EXERCISE PROMPT: Look below. Copy each line that has "scene" in it.

DATA LINES:

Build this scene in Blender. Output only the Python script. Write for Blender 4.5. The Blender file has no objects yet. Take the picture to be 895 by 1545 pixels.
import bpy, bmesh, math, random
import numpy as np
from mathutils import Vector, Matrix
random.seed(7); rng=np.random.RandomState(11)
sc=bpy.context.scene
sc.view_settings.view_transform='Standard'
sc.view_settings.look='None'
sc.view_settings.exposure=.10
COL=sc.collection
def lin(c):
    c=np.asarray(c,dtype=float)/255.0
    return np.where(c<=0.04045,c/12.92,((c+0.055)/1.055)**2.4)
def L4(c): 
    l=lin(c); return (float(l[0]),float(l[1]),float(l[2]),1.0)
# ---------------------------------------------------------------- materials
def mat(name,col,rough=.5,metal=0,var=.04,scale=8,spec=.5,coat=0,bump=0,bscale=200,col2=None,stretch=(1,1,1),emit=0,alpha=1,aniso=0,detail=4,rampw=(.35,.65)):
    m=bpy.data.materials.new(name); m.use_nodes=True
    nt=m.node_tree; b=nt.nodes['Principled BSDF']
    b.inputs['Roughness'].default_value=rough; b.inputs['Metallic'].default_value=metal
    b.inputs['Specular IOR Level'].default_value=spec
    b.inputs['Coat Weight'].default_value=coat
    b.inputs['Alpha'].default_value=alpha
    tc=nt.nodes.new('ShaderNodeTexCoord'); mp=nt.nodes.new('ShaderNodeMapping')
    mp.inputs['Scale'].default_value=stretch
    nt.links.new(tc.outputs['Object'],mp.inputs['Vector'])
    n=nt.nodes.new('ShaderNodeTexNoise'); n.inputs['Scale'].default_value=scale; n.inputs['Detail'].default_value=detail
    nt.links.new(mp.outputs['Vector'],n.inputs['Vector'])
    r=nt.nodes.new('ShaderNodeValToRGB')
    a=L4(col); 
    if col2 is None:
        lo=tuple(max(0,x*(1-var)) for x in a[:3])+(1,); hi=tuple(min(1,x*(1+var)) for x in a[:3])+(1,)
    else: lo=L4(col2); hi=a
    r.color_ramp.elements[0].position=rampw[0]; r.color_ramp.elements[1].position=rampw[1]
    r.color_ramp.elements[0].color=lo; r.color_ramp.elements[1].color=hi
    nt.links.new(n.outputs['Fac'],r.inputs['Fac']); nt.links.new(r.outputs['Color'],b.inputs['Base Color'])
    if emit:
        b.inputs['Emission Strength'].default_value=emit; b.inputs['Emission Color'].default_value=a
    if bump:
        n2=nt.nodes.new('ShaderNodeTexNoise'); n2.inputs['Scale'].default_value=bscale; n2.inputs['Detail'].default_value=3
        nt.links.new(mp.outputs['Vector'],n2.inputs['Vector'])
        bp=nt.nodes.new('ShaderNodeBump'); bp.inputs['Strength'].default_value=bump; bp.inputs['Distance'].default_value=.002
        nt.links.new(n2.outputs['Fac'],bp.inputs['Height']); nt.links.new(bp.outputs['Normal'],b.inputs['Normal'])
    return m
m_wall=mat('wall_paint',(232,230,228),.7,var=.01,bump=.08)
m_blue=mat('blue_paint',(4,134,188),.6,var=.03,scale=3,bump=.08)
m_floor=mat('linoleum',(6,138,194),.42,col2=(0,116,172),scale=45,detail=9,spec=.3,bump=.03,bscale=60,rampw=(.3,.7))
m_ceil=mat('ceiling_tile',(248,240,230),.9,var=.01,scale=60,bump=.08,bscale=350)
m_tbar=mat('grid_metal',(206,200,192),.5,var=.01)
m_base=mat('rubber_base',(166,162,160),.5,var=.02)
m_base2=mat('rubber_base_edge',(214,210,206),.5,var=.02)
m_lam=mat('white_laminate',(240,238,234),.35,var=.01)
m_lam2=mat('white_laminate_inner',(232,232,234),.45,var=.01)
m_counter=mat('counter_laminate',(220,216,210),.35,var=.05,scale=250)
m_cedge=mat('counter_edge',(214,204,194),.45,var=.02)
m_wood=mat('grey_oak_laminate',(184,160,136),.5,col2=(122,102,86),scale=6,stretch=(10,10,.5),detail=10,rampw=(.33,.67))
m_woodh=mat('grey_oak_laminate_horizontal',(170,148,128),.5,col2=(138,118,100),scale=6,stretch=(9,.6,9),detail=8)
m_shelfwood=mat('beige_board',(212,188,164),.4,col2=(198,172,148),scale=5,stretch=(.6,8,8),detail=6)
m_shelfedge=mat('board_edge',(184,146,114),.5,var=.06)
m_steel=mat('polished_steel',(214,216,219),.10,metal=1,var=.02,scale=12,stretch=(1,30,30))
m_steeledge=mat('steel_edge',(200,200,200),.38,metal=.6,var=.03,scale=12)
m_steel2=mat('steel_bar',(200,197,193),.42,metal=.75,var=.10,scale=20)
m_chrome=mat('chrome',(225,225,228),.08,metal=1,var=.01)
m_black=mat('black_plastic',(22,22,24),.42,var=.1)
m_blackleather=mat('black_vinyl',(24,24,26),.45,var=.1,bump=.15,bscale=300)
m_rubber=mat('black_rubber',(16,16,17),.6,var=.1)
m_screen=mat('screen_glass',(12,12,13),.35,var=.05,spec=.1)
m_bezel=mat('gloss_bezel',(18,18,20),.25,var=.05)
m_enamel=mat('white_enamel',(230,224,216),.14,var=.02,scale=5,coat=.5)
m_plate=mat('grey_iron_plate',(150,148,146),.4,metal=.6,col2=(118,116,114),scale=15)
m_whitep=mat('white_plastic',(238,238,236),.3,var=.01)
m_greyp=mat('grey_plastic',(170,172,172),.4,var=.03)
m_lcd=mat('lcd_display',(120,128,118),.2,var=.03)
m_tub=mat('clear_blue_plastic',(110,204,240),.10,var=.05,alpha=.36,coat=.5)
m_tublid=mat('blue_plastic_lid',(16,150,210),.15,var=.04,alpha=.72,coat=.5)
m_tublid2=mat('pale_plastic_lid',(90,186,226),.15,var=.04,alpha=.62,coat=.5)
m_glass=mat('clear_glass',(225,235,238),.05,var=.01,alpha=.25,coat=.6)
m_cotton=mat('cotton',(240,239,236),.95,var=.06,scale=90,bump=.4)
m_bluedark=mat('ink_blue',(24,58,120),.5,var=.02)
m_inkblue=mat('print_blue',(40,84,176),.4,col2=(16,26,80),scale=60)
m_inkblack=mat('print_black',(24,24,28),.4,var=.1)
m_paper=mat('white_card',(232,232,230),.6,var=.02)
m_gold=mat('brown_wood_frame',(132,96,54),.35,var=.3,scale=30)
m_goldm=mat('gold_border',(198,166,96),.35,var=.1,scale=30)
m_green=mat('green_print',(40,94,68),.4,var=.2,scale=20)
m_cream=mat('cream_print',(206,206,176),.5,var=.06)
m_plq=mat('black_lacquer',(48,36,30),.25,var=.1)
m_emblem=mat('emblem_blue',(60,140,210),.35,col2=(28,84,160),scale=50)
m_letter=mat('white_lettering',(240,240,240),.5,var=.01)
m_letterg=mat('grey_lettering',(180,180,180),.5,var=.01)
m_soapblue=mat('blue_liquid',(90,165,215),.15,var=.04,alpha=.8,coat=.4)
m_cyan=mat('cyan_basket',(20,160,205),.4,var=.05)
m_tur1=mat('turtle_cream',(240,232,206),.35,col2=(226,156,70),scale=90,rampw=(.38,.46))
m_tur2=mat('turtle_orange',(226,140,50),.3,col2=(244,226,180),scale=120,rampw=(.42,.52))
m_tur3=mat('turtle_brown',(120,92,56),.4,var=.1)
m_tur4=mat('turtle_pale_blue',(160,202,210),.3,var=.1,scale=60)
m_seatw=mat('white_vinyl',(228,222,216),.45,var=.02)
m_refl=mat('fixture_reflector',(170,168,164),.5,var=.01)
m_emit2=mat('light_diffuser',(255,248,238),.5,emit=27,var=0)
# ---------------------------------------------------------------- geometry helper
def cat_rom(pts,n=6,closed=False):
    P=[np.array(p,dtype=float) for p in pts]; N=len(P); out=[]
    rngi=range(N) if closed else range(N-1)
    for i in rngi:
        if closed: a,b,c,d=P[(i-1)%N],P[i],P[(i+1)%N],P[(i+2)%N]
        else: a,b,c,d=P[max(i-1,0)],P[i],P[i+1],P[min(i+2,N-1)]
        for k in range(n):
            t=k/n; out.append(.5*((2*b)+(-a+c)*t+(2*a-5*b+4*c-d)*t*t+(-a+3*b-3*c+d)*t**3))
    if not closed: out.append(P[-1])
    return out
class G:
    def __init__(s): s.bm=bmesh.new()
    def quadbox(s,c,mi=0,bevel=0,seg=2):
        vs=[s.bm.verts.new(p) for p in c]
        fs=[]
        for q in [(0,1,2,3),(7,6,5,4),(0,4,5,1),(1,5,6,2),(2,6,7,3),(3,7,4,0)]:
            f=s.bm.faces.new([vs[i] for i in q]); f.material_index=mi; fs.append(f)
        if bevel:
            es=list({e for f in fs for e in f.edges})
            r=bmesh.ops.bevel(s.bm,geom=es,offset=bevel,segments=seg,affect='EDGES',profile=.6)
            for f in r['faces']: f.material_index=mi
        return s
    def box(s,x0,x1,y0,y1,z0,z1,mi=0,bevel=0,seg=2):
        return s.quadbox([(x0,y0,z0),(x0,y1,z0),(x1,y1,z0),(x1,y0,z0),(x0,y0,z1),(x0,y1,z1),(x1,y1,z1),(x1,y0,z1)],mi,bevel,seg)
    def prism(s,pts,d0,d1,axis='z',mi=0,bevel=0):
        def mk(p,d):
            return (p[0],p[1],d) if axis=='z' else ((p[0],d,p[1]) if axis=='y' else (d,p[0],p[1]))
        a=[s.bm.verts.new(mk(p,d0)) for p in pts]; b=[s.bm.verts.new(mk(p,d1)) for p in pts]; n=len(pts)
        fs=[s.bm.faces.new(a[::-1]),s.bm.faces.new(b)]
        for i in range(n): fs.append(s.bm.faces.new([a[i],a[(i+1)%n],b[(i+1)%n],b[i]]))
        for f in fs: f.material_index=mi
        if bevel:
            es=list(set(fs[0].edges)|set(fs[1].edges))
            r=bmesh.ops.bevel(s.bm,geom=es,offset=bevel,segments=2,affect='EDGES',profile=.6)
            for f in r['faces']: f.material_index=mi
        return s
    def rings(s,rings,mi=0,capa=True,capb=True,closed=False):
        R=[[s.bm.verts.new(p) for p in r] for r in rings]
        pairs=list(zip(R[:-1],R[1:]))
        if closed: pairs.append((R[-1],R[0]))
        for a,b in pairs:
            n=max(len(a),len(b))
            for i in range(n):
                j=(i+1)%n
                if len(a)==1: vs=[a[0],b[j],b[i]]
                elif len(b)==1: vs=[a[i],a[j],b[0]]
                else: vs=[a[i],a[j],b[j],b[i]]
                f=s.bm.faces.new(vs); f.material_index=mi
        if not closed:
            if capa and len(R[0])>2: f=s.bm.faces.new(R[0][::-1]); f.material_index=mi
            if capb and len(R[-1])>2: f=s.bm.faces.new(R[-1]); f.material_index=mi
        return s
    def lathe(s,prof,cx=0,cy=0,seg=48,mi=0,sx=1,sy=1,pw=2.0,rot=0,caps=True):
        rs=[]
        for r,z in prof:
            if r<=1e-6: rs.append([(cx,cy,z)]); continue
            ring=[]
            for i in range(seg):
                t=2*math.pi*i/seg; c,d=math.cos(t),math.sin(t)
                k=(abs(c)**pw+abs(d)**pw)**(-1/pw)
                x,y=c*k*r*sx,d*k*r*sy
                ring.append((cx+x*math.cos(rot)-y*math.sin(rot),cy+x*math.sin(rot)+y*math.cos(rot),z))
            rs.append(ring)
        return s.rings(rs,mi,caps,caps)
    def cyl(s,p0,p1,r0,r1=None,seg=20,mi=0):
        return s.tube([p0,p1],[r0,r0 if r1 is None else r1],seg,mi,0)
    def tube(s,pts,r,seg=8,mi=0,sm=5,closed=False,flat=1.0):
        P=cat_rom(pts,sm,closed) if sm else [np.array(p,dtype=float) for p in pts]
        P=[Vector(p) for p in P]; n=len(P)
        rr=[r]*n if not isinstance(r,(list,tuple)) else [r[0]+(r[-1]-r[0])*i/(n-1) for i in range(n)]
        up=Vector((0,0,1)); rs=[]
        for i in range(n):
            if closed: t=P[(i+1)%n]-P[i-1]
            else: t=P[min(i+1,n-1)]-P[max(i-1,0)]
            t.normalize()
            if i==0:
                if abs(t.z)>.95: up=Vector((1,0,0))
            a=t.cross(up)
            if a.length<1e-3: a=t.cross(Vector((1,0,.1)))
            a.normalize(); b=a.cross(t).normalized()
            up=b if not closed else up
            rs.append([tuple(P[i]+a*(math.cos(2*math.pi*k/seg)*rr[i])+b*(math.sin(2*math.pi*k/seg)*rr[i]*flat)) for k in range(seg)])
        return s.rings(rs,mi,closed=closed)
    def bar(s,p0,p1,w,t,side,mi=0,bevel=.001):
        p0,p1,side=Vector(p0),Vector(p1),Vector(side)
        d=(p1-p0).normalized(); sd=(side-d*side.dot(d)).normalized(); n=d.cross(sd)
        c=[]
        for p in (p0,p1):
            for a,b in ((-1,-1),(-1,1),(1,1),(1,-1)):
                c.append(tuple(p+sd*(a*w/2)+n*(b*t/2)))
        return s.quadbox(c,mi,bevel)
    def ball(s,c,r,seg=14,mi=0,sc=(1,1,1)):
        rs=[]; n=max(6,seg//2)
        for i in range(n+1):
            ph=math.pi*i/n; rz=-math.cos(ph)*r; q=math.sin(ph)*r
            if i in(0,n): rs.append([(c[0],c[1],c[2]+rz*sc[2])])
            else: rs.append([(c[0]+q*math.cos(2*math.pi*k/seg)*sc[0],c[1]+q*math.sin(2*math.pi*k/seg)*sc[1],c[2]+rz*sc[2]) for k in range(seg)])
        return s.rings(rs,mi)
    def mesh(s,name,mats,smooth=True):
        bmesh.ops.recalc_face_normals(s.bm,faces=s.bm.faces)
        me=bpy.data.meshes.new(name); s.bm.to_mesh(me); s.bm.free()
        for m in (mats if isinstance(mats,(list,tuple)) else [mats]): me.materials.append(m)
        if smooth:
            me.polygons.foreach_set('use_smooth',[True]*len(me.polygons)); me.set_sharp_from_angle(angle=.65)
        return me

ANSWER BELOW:
Build this scene in Blender. Output only the Python script. Write for Blender 4.5. The Blender file has no objects yet. Take the picture to be 895 by 1545 pixels.
sc=bpy.context.scene